Friday, September 4, 2009

Top 10 Retirement Planning Mistakes


It is never too early to start planning your retirement. The IRS allows several convenient ways to provide for your retirement with tax incentives. Most of us have a retirement plan (401k, SEP/IRA, Roth IRA, etc.), but don't always utilize it to it's full potential. Here are the top 10 mistakes that slow down your progress.

  1. Not taking advantage of time - The earlier you start, the better. Time works wonders in a tax deferred or tax free account. Too many people make the mistake of waiting to start a retirement plan. Put time on your side. Once again, the earlier, the better!

  2. Non investing on a regular basis - Many people start to invest and then stop along the way. Investing on a regular basis - monthly or annually - is the key to success. Contributions + long term growth = more $$$.

  3. Not taking full advantage of tax-free retirement vehicles - If you can afford to fund your account to the max, go ahead and do so. In a 401k plan it allows you to deduct more money for tax purposes. In the big picture, it gets more money working for you on a tax-deferred basis.
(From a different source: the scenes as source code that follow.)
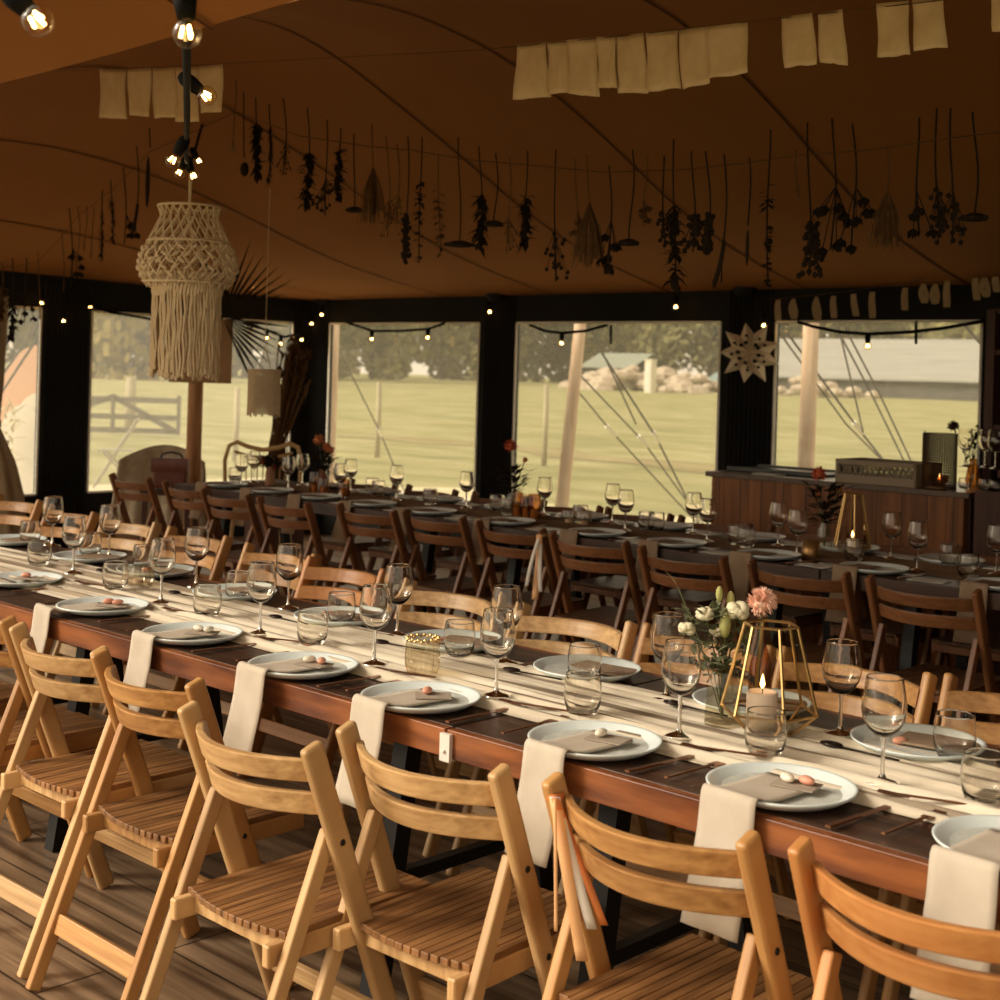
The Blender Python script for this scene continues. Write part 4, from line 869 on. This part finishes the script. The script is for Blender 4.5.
st_ = thing('bag_stool', 'small dark stool carrying the leather bag', 'stool', (bg.x, bg.y, 0), .76); MB().box((0, 0, .65), (.34, .30, .03)).build('seat', 'darkwood', st_)
for sx in (-1, 1):
    for sy in (-1, 1): MB().bar((sx * .14, sy * .12, .64), (sx * .16, sy * .14, 0), .03, .03).build('leg', 'darkwood', st_)
rq = atd(262, 500, 10.6); o = thing('rattan_chair', 'bentwood rattan armchair with curved back behind the rear table', 'chair', (rq.x, rq.y, 0), .76); o.scale = (1, 1, 1.09)
def rl(x, z, d=0): return Vector((x, d, z))
tp = [(-.25, .46), (-.285, .60), (-.29, .74), (-.26, .84), (-.20, .865), (-.12, .835), (0, .815), (.12, .835), (.20, .865), (.26, .84), (.29, .74), (.285, .60), (.25, .46)]
MB().tube([rl(*p) for p in tp], .016, 8).build('back_hoop', 'wicker', o, smooth=True); MB().tube([rl(-.22, .80), rl(-.1, .765), rl(0, .755), rl(.1, .765), rl(.22, .80)], .011, 8).build('inner_rail', 'wicker', o, smooth=True)
MB().lathe([(0, .43), (.25, .43), (.26, .445), (.25, .46), (0, .455)], 24, (0, -.22, 0)).build('seat', 'wicker', o, smooth=True)
for sx in (-1, 1):
    for y in (-.42, -.02): MB().tube([(sx * .2, y, .44), (sx * .24, y, 0)], .014, 6).build('leg', 'wicker', o)
rv = MB()
for k in range(9): x = -.16 + .04 * k; rv.tube([rl(x, .46), rl(x * 1.1, .77)], .005, 5)
rv.build('back_spindles', 'wicker', o)
dv = atd(276, 470, 11.4); o = thing('dried_grass_bundle', 'tall bound bundle of brown dried grasses before the end window', 'dried grass', (dv.x, dv.y, .45)); sb, sh2 = MB(), MB(); rr = random.Random(3)
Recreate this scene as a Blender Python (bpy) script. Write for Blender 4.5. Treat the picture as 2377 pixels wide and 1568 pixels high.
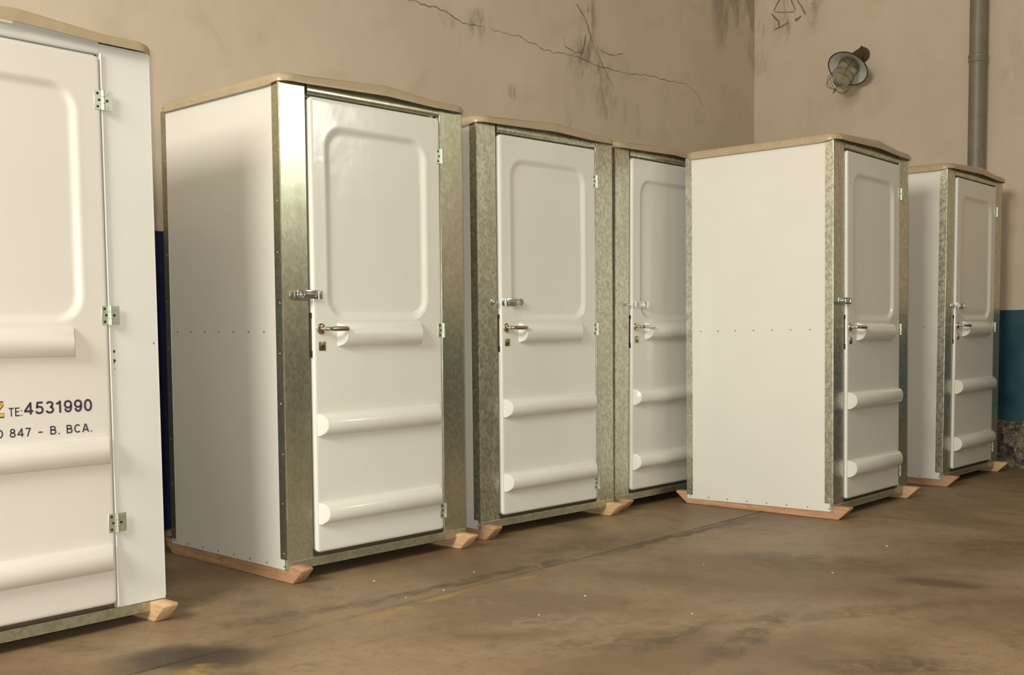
import bpy, bmesh, math, random
from mathutils import Vector, Matrix, noise as mnoise
R = math.radians
random.seed(7)
scene = bpy.context.scene
for o in list(bpy.data.objects):
    bpy.data.objects.remove(o)
COL = scene.collection

# ------------------------------------------------------------------ camera
FPX, CYPX, PITCH, ROLL, CAMH = 2582.8, 906.6, 0.0569331, -0.0072223, 1.12884
cam_d = bpy.data.cameras.new('camera')
cam = bpy.data.objects.new('camera', cam_d)
COL.objects.link(cam)
scene.camera = cam
cam_d.sensor_width = 36.0
cam_d.sensor_fit = 'HORIZONTAL'
cam_d.lens = 36.0 * FPX / 2377.0
cam_d.shift_x = 0.0
cam_d.shift_y = (CYPX - 784.0) / 2377.0          # the photograph is cropped from a taller frame
cam_d.clip_start = 0.05
F = Vector((0, math.cos(PITCH), -math.sin(PITCH)))
U0 = Vector((0, math.sin(PITCH), math.cos(PITCH)))
R0 = Vector((1, 0, 0))
c_, s_ = math.cos(ROLL), math.sin(ROLL)
RV = R0 * c_ + U0 * s_
UV = -R0 * s_ + U0 * c_
cam.matrix_world = Matrix(((RV.x, UV.x, -F.x, 0), (RV.y, UV.y, -F.y, 0), (RV.z, UV.z, -F.z, CAMH), (0, 0, 0, 1)))

# ------------------------------------------------------------------ world, lights, exposure
scene.view_settings.view_transform = 'Standard'
scene.view_settings.look = 'None'
scene.view_settings.gamma = 1.0
scene.view_settings.use_curve_mapping = False
scene.view_settings.exposure = 0.07
w = bpy.data.worlds.new('world')
scene.world = w
w.use_nodes = True
w.node_tree.nodes['Background'].inputs[0].default_value = (0.55, 0.54, 0.50, 1)
w.node_tree.nodes['Background'].inputs[1].default_value = 0.3

# room frame: NV points out through the right wall, MV out through the back wall
ANG = R(48.2)
NV = Vector((math.cos(ANG), math.sin(ANG), 0))
MV = Vector((-math.sin(ANG), math.cos(ANG), 0))
DR, DB = 9.102, 5.165
CORNER = NV * DR + MV * DB
HALL_LEN, HALL_WID, HALL_H = 20.0, 15.0, 6.6


def area(name, loc, target, sx, sy, power, color):
    l = bpy.data.lights.new(name, 'AREA')
    l.shape = 'RECTANGLE'
    l.size, l.size_y = sx, sy
    l.energy = power
    l.color = color
    o = bpy.data.objects.new(name, l)
    COL.objects.link(o)
    o.location = loc
    o.rotation_euler = (Vector(target) - Vector(loc)).to_track_quat('-Z', 'Y').to_euler()
    return o


area('hall_key_light', (-4.35, -2.6, 5.0), (-0.4, 6.0, 1.4), 2.8, 2.2, 620, (1.0, 0.965, 0.85))
area('hall_fill_light', tuple(CORNER - NV * 8 - MV * 7 + Vector((0, 0, 6.3))), tuple(CORNER - NV * 7 - MV * 6), 5.0, 4.0, 130, (1.0, 0.95, 0.82))  # unseen overhead fill, added to lift the hall's ambient light
wl = CORNER - MV * 10.0 - NV * 0.02 + Vector((0, 0, 4.1))
area('window_daylight', tuple(wl), tuple(wl - NV * 3 - Vector((0, 0, 1.0))), 1.2, 1.0, 90, (0.97, 1.0, 0.9))
fl = bpy.data.lights.new('camera_flash', 'AREA')
fl.shape = 'RECTANGLE'
fl.size, fl.size_y, fl.energy = 0.08, 0.05, 84
fl.color = (1.0, 0.985, 0.90)
flo = bpy.data.objects.new('camera_flash', fl)
COL.objects.link(flo)
flo.location = (-0.05, 0.03, CAMH + 0.06)
flo.rotation_euler = (R(88), 0, 0)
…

  4. Not creating a retirement plan - As you're approaching retirement, you need a game plan. Figure out how much $$$ you are going to need on a monthly or yearly basis AND the sources of this income. Look at all of your financial sources.... pensions, social security, IRA's, etc. Some people should consider annuity products if there is a risk of running out of money. A lifetime income benefit may provide peace of mind.
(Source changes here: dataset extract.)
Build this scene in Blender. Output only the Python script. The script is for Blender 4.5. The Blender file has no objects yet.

  5. Poor asset allocation - It's amazing how many individuals leave their money in a money market fund because it's 'safe'. This may sound like a logical strategy, but unless you have $2 million dollars in your money market account, you're not going to get to the finishing line. Growth is to the key to outpacing inflation, maintaining purchasing power and building wealth.

  6. Forgetting about your 401k plan - Although most employees take advantage of their company plan, there are a ton of people who don't participate. Most firms have some type of company match and not participating in such a plan is giving away free money. Learn all you can about your company plan and be sure to participate.

  7. Cashing out or borrowing against your retirement accounts - This has been an all too common theme in recent years. The weakened economy has forced people to borrow or cash out retirement plans. This is the kiss of death! This is why emergency funds are a vital part of the financial planning process. IRA's and the like are NOT intended for for short term needs (hence the stiff IRS penalties). Leave them alone and let them grow!

  8. Not considering a Roth IRA account - The government deficit is becoming a huge problem. Tax free growth provided by a Roth IRA could be worth its weight in gold should personal income tax brackets escalate. Should you qualify for a Roth IRA, they should be used as part of your retirement plan.

  9. Relying too heavily on social security - The whole intent of social security is to compliment your other sources of retirement income. The system is financially challenged and the financial impact of social security is diminishing.

  10. Don't rely too much on company stock - MCI Worldcom, Enron, Washington Mutual, etc. Need I say more? While it seems loyal to own your company stock, never have more than a 20% exposure to an individual stock.